The outcome of the Sunday, Oct. 8 elections for state parliaments in Bavaria and Hesse was a strong vote against the Federal government, the three parties of which were losers, with the Free Democrats even voted out of Bavaria’s Parliament. In Hesse, the Christian Democrats had a landslide, taking 52 of the 55 election districts.

More than Bavaria, Hesse was a battlefield on the federal aspect, because the Social Democrats’ top candidate was Federal Interior Minister Nancy Faeser, whose party plunged to an all-time low, receiving only 15.1% of the vote. In Hesse, the Greens are down to 14.8%, a drop of 5%, against their vote of 19.8% in the 2018 elections. The Free Democrats are down to 5% (against 7.5% in 2018), with only a couple of hundred votes bringing it back into the Parliament. The winners in Hesse were a) the governing Christian Democrats with 34.6%, an improvement by 7.6% over 2018; b) the Alternative for Germany (AfD) party, which improved by 5% against 2018 of 13.4%, to now 18.4%, which made it the second-strongest in the state.

In Bavaria, the governing Christian Social Union won with 37%, followed by the Free Voters, their coalition partner, which received 15.8%, and the AfD party as the third-strongest. The last two improved by 5% against the last elections. Also here, the three Federal coalition parties were the losers: the Greens down to 14.4%, the Social Democrats down to 8.4%, the Free Democrats down to 3.0%, which kicked them out of the Parliament.

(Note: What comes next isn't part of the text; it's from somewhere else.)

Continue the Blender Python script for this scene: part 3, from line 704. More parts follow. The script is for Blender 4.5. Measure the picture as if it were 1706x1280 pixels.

The formation of the new state governments will likely be the continuation of the incumbent coalitions: Christian Democrats and Greens in Hesse, Christian Social Union and Free Voters in Bavaria. Other parties have ruled out any coalition with the Alternative for Germany. A government in Hesse could also be formed between Christian Democrats and Social Democrats—the interesting question then being whether outgoing Minister President of the Christian Democrats Boris Rhein would put the nuclear power issue on his agenda, which he could hardly do with the Greens in his coalition. During a high-profile pre-election debate organized by Frankfurter Allgemeine Zeitung, Rhein endorsed a return to nuclear power and also called for development of thermonuclear fusion—would the Hesse Social Democrats, which would have to make major concessions to Rhein to enter a new government led by him agree, against the views of the SPD national executive and naturally against the Federal government and its SPD Chancellor Olaf Scholz? He just recently rejected all initiatives for nuclear power with the remark: “Nuclear power is a dead horse.”